IPO task force argues for relaxed listing rules

On Thursday, an IPO task force assembled by the US Treasury recommended relaxing listing requirements for small companies as a way of reenergising a subdued IPO market.

Comprised entirely of private sector professionals – including chief executives, venture capitalists and lawyers – the task force will recommend US regulators and policymakers create an IPO “On-Ramp” small businesses can use to access public capital markets.

The cumulative effect of a sequence of regulatory actions, rather than one single event, lies at the heart of the crisis 

 

The On-Ramp is envisioned as a five year grace period allowing businesses with annual revenue of less than $1 billion a relaxed set of standards to follow before meeting full listing requirements.

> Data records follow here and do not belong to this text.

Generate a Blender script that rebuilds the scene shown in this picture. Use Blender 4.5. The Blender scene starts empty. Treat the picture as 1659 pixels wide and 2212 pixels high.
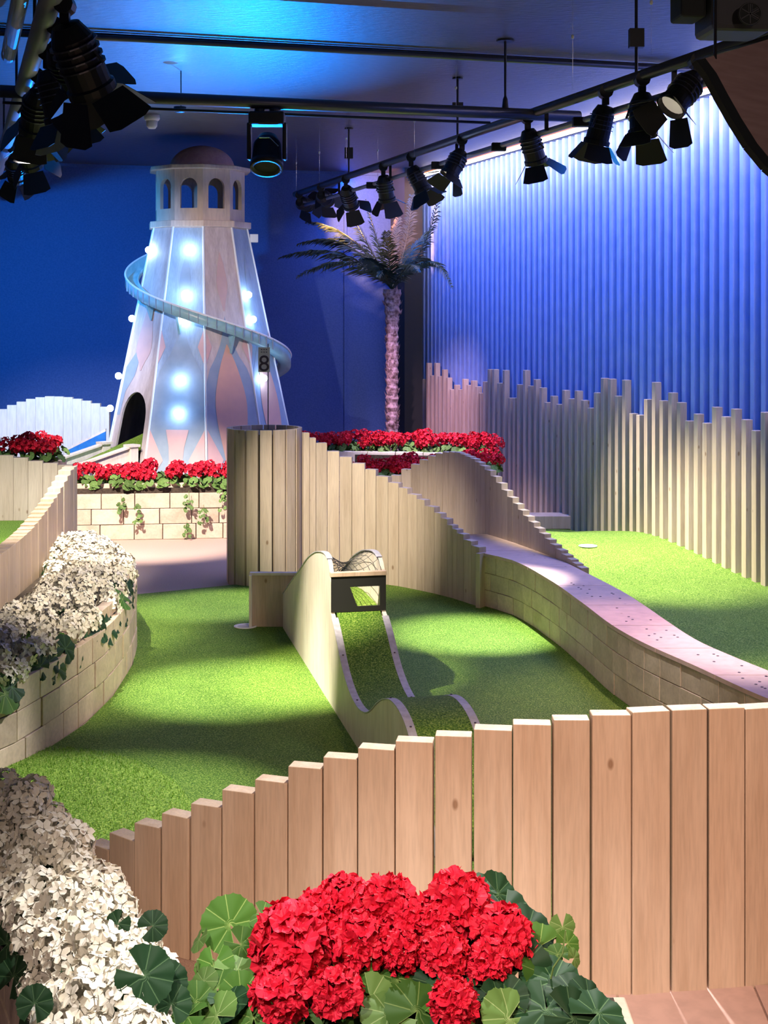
import bpy, math, random
from mathutils import Vector, Matrix
from mathutils.geometry import tessellate_polygon
random.seed(7)
S = bpy.context.scene
C = S.collection
# ------------------------------------------------------------------ camera
K, H, CX, HY = 3075.0, 1.75, 829.5, 680.0       # focal length in px (1659 wide), eye height, principal column, horizon row
cam = bpy.data.cameras.new('camera'); co = bpy.data.objects.new('camera', cam); C.objects.link(co)
co.location = (0, 0, H); co.rotation_euler = (math.pi/2, 0, 0)
cam.sensor_fit = 'HORIZONTAL'; cam.sensor_width = 36; cam.lens = 36*K/1659
cam.shift_y = (HY-1106)/1659; cam.clip_start = .05; cam.clip_end = 60
S.camera = co
S.view_settings.view_transform = 'Standard'; S.view_settings.look = 'None'
S.view_settings.gamma = 1; S.view_settings.exposure = 0.0
S.view_settings.use_curve_mapping = False
S.cycles.use_denoising = True
S.cycles.max_bounces = 6; S.cycles.diffuse_bounces = 3; S.cycles.glossy_bounces = 3
S.cycles.sample_clamp_indirect = 3
W = bpy.data.worlds.new('world'); S.world = W; W.use_nodes = True
W.node_tree.nodes['Background'].inputs[0].default_value = (.35, .33, .62, 1)
W.node_tree.nodes['Background'].inputs[1].default_value = .04
# ------------------------------------------------------------------ lights (stage lights of the room, plus added unseen spots)
def spot(loc, tgt, e, col, ang=40, blend=.6, r=.04, parent=None):
    l = bpy.data.lights.new('spot_beam', 'SPOT'); l.energy = e*(1.65 if col[2] < .99 or col[0] > .5 else 1); l.color = col; l.spot_size = math.radians(ang)
    l.spot_blend = blend; l.shadow_soft_size = r
    o = bpy.data.objects.new('spot_beam', l); C.objects.link(o)
    loc = Vector(loc); o.location = loc
    o.rotation_euler = (Vector(tgt)-loc).to_track_quat('-Z', 'Y').to_euler()
    return o
def point(loc, e, col, r=.04):
    l = bpy.data.lights.new('glow', 'POINT'); l.energy = e; l.color = col; l.shadow_soft_size = r
    o = bpy.data.objects.new('glow', l); C.objects.link(o); o.location = loc; return o
WARM = (1, .86, .68); PINK = (1, .80, .74); COOL = (.85, .88, 1); BLUE = (.0, .34, 1); LIL = (.62, .55, 1); WHITE = (1, .95, .9)
# unseen spots standing in for lamps outside the frame
# set above the view, without fixtures, mostly off the two rails
SPOTS = [
 ((.35, 4.9, 2.9), (-1.5, 6.9, .45), 330, WARM, 38, .8),     # left planter and stepped fence
 ((1.5, 1.0, 2.95), (1.25, 4.6, 2.45), 40, PINK, 40, .8),      # added unseen spot to brighten the brown hood
 ((.75, 5.0, 2.95), (1.85, 6.2, .05), 330, WHITE, 30, .9),      # near right green
 ((.7, 4.95, 2.95), (.45, 3.72, .7), 380, WHITE, 56, .9),         # tops of the front fence
 ((-1.1, 4.8, 2.9), (-2.45, 8.3, .4), 330, WHITE, 26, .7),       # raised green
 ((-1.0, 4.6, 2.9), (1.1, 7.2, .2), 150, WARM, 30, .9),         # low block wall
 ((1.3, .6, 2.9), (.85, 3.65, .45), 225, (1, .60, .40), 46, .9),# front fence, right
 ((-.7, .3, 2.9), (.1, 3.7, .45), 170, (1, .76, .62), 38, .9),  # front fence, left
 ((.9, 2.6, 2.95), (-.66, 2.95, .35), 210, WHITE, 22, .8),        # white flowers
 ((-.9, 1.2, 2.9), (-.0, 2.9, .45), 205, WHITE, 26, .8),       # red flowers
]
BLUES = [
 ((-2.9, 9.5, 2.75), (-3.0, 15.0, 1.5), 900, BLUE, 60, 1),
 ((-1.05, 11.42, .62), (-1.55, 8.7, 3.3), 2800, (.0,.23,1), 62, 1, .02),  # added low spot that turns the ceiling blue
 ((-1.29, 9.0, 3.08), (-1.27, 8.9, 3.3), 5, (.06,.34,1), 174, 1),  # added spot for the blue hot spot on the ceiling
]
for a in SPOTS+BLUES: spot(*a)

# ------------------------------------------------------------------ helpers
def G(x, y, z=0.0):
    D = K*(H-z)/(y-HY); return Vector(((x-CX)/K*D, D, z))
def P(x, y, D):
    return Vector(((x-CX)/K*D, D, H-(y-HY)/K*D))
def lerp(a, b, t): return a+(b-a)*t
def interp(pts, x):
    if x <= pts[0][0]: return pts[0][1]
    for (a, fa), (b, fb) in zip(pts, pts[1:]):
        if x <= b: return fa+(fb-fa)*(x-a)/(b-a) if b > a else fb
    return pts[-1][1]
def smooth(pts, x):
    # Catmull-Rom through (x, value) pairs
    n = len(pts)
    if x <= pts[0][0]: return pts[0][1]
    if x >= pts[-1][0]: return pts[-1][1]
    for i in range(n-1):
        if x <= pts[i+1][0]:
            x0, y0 = pts[i]; x1, y1 = pts[i+1]; h = x1-x0; t = (x-x0)/h
            m0 = (y1-pts[i-1][1])/(x1-pts[i-1][0])*h if i else (y1-y0)
            m1 = (pts[i+2][1]-y0)/(pts[i+2][0]-x0)*h if i+2 < n else (y1-y0)
            return (2*t**3-3*t*t+1)*y0+(t**3-2*t*t+t)*m0+(-2*t**3+3*t*t)*y1+(t**3-t*t)*m1
def resample(pts, step):
    # smooth polyline of Vectors resampled at equal steps
    n = len(pts); L = [0]
    for a, b in zip(pts, pts[1:]): L.append(L[-1]+(b-a).length)
    fs = [[(L[i], pts[i][k]) for i in range(n)] for k in range(3)]
    m = max(1, round(L[-1]/step)); return [Vector([smooth(f, L[-1]*i/m) for f in fs]) for i in range(m+1)]
class MB:
    def __init__(s): s.v = []; s.f = []; s.uv = None
    def quad(s, pts):
        n = len(s.v); s.v += [tuple(p) for p in pts]; s.f.append(tuple(range(n, n+len(pts))))
    def box(s, c, size, rz=0, M=None):
        hx, hy, hz = size[0]/2, size[1]/2, size[2]/2; n = len(s.v)
        R = M if M is not None else Matrix.Rotation(rz, 3, 'Z')
        for x, y, z in ((-1,-1,-1),(1,-1,-1),(1,1,-1),(-1,1,-1),(-1,-1,1),(1,-1,1),(1,1,1),(-1,1,1)):
            s.v.append(tuple(Vector(c)+R@Vector((x*hx, y*hy, z*hz))))
        for f in ((0,3,2,1),(4,5,6,7),(0,1,5,4),(1,2,6,5),(2,3,7,6),(3,0,4,7)): s.f.append(tuple(n+i for i in f))
    def prism(s, pts, off):
        # polygon (list of 3D points) extruded by vector off
        n = len(s.v); m = len(pts); off = Vector(off)
        s.v += [tuple(p) for p in pts]+[tuple(Vector(p)+off) for p in pts]
        s.f.append(tuple(range(n+m-1, n-1, -1))); s.f.append(tuple(range(n+m, n+2*m)))
        for i in range(m):
            j = (i+1) % m; s.f.append((n+i, n+j, n+m+j, n+m+i))
    def tube(s, pts, r, seg=8, cap=True):
        pts = [Vector(p) for p in pts]; n = len(s.v); m = len(pts)
        up = Vector((0,0,1)); 
        for i, p in enumerate(pts):
            t = (pts[min(i+1, m-1)]-pts[max(i-1, 0)]).normalized()
            a = t.cross(up); 
            if a.length < .05: a = t.cross(Vector((1,0,0)))
            a.normalize(); b = t.cross(a).normalized(); rr = r[i] if isinstance(r, (list, tuple)) else r
            for k in range(seg):
                q = 2*math.pi*k/seg; s.v.append(tuple(p+(a*math.cos(q)+b*math.sin(q))*rr))
        for i in range(m-1):
            for k in range(seg):
                k2 = (k+1) % seg; s.f.append((n+i*seg+k, n+i*seg+k2, n+(i+1)*seg+k2, n+(i+1)*seg+k))
        if cap: s.f.append(tuple(n+k for k in range(seg-1, -1, -1))); s.f.append(tuple(n+(m-1)*seg+k for k in range(seg)))
    def lathe(s, prof, c=(0,0,0), seg=24, M=None):
        n = len(s.v); c = Vector(c)
        for r, z in prof:
            for k in range(seg):
                q = 2*math.pi*k/seg; p = Vector((r*math.cos(q), r*math.sin(q), z))
                s.v.append(tuple(c+(M@p if M is not None else p)))
        for i in range(len(prof)-1):
            for k in range(seg):
                k2 = (k+1) % seg; s.f.append((n+i*seg+k, n+i*seg+k2, n+(i+1)*seg+k2, n+(i+1)*seg+k))
        if prof[0][0] > 1e-4: s.f.append(tuple(n+k for k in range(seg-1, -1, -1)))
        if prof[-1][0] > 1e-4: s.f.append(tuple(n+(len(prof)-1)*seg+k for k in range(seg)))
    def mesh(s, name, mat, smooth_=False, origin=None):
        me = bpy.data.meshes.new(name)
        v = s.v if origin is None else [tuple(Vector(p)-origin) for p in s.v]
        me.from_pydata(v, [], s.f); me.update()
        if mat: me.materials.append(mat)
        if smooth_: me.polygons.foreach_set('use_smooth', [True]*len(me.polygons))
        if s.uv:
            ul = me.uv_layers.new(name='UVMap'); vi = [0]*len(me.loops); me.loops.foreach_get('vertex_index', vi)
            for i, k in enumerate(vi): ul.data[i].uv = s.uv[k]
        return me
    def build(s, name, mat, parent=None, smooth_=False, bevel=0, solid=0):
        org = parent_world(parent) if parent else None
        if parent is None:
            xs = [p[0] for p in s.v]; ys = [p[1] for p in s.v]; zs = [p[2] for p in s.v]
            org = Vector(((min(xs)+max(xs))/2, (min(ys)+max(ys))/2, min(zs)))
        o = bpy.data.objects.new(name, s.mesh(name, mat, smooth_, org)); C.objects.link(o)
        if parent: o.parent = parent
        else: o.location = org
        if solid: m = o.modifiers.new('solid', 'SOLIDIFY'); m.thickness = abs(solid); m.offset = -1 if solid > 0 else 1
        if bevel: m = o.modifiers.new('bevel', 'BEVEL'); m.width = bevel; m.segments = 2; m.limit_method = 'ANGLE'
        return o
def parent_world(o):
    v = Vector((0,0,0))
    while o: v = v+Vector(o.location); o = o.parent
    return v
def tag(o, label=None, cat=None, group=None, kind=None):
    if label: o['label'] = label
    if cat: o['category'] = cat
    if group: o['group'] = group
    if kind: o['kind'] = kind
    return o
def empty(name, loc, label=None, cat=None, group=None):
    o = bpy.data.objects.new(name, None); C.objects.link(o); o.location = loc; o.empty_display_size = .05
    return tag(o, label, cat, group)
def copy_tree(o, parent=None):
    c = o.copy(); C.objects.link(c); c.parent = parent
    for ch in list(o.children): copy_tree(ch, c)
    return c
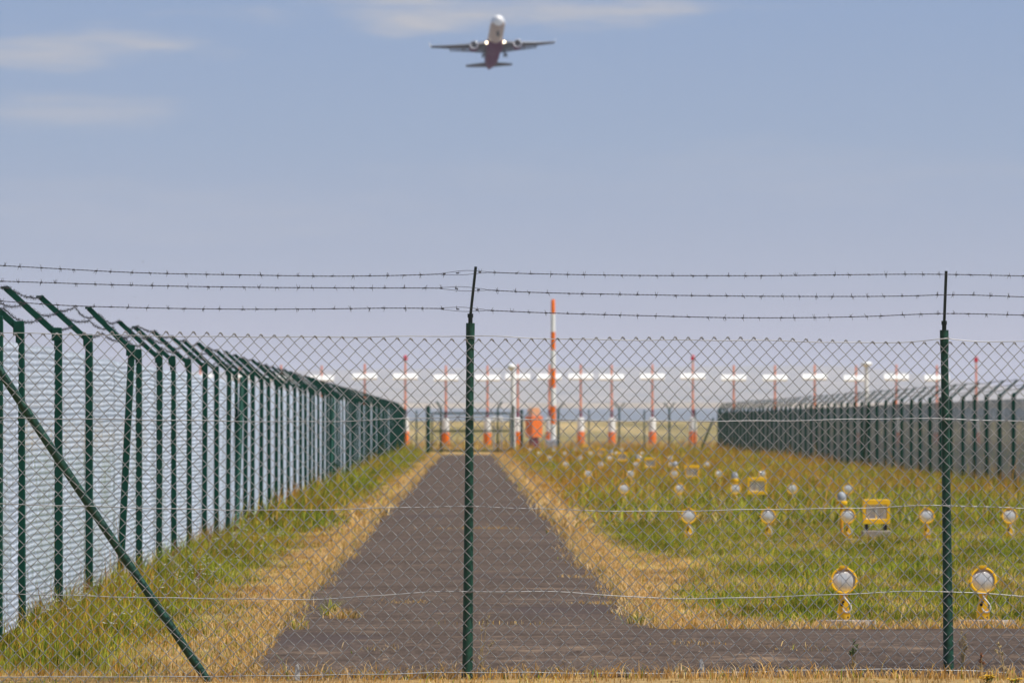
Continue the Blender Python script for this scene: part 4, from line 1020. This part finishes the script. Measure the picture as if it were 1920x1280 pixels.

If enacted, the On-Ramp would today impact an estimated 14 percent of companies and 3 percent of total market capitalisation in the US.

The report noted listed companies spend some $2.5 million to meet listing rules, and once public, an additional $1.5 million per year thereafter to maintain compliance. Smaller companies can reduce these costs by about 30 to 50 percent if exempted from the requirement to provide regulators five fiscal years of certain financial data; scaled back disclosures requirements in registration statements and annual reports; and exemption from certain pending administrative requirements included under Dodd-Frank, argued the task force.

The scaled regulations would be limited to those areas of compliance that are high cost and which do not compromise investor protection or disclosure, the task force said in its submitted report, “Rebuilding the IPO On-Ramp: Putting Emerging Growth Companies and the Job Market Back on the Road to Growth”.

During the past 15 years, the number of high-growth companies  entering the capital markets through IPOs has plummeted relative to historical norms, in effect hobbling job creation, the report said.  The report concluded “the cumulative effect of a sequence of regulatory actions, rather than one single event, lies at the heart of the crisis.”

The report also suggests improving the availability and flow of information for investors before and after an IPO, and lowering the capital gains tax rate for investors who purchase shares in an IPO and hold said shares for at least two years.